Question

A block of mass 5 kg is initially at rest on a rough horizontal surface. A force of 45 N acts on it in a horizontal direction and pushes it over a distance of 2 m. The force of friction acting on the block is 25 N. The final kinetic energy of the block is
A. 40 J
B. 90 J
C. 50 J
D. 140 J

Answer 1

Hint: Frictional force opposes the applied force and creates a hindrance in motion. If we are applying some force to push the block forward then the contribution from friction has to be subtracted as it will create retardation.
Formula used:
Force of friction when subtracted from the applied force will give the net force forward that acts on the body.
$F_{applied} - F_{friction} = F_{net}$.
As kinetic energy is the work done so:
K.E. = Work = Force $\times$ displacement.

Complete answer:
We are given the magnitude of applied force as 45 N and the magnitude of frictional force as 20 N.

If we suppose that the applied force is acting along +x direction, then the frictional force is opposite in this motion and acting along -x direction. Therefore the net force in +x direction (or forward direction) that will be responsible for the motion of the block is:
$F_{net}$= (45-25) N = 20 N.
Under the influence of this net force, the block moves by a distance of 2 meters. Therefore the work done by this force on the block is given as:
Work = Force $\times$ displacement;
W = 20 N $\times$ 2 m.
W = 40 Nm = 40 J.
As this work done is nothing but the kinetic energy of the block.

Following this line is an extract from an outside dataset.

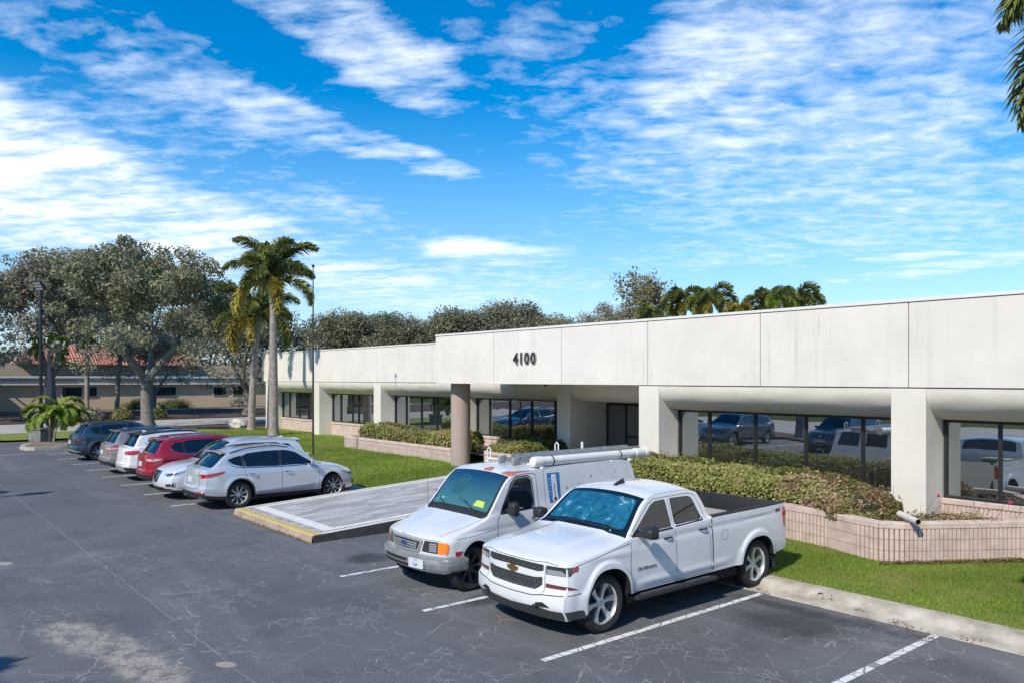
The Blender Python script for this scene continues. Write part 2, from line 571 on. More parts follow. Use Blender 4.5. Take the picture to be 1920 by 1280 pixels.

So the correct answer is option (A).

Note:
Another way of doing this is by using the kinetic energy formula, (1/2)mv$^2$. As we found out the net force and we are already given the mass of the block, we would have found the acceleration by dividing the net force by the given mass. Then, using a third law of motion we could have found out the velocity (with u = 0). And substituting velocity in the K.E. formula would have provided us the same answer.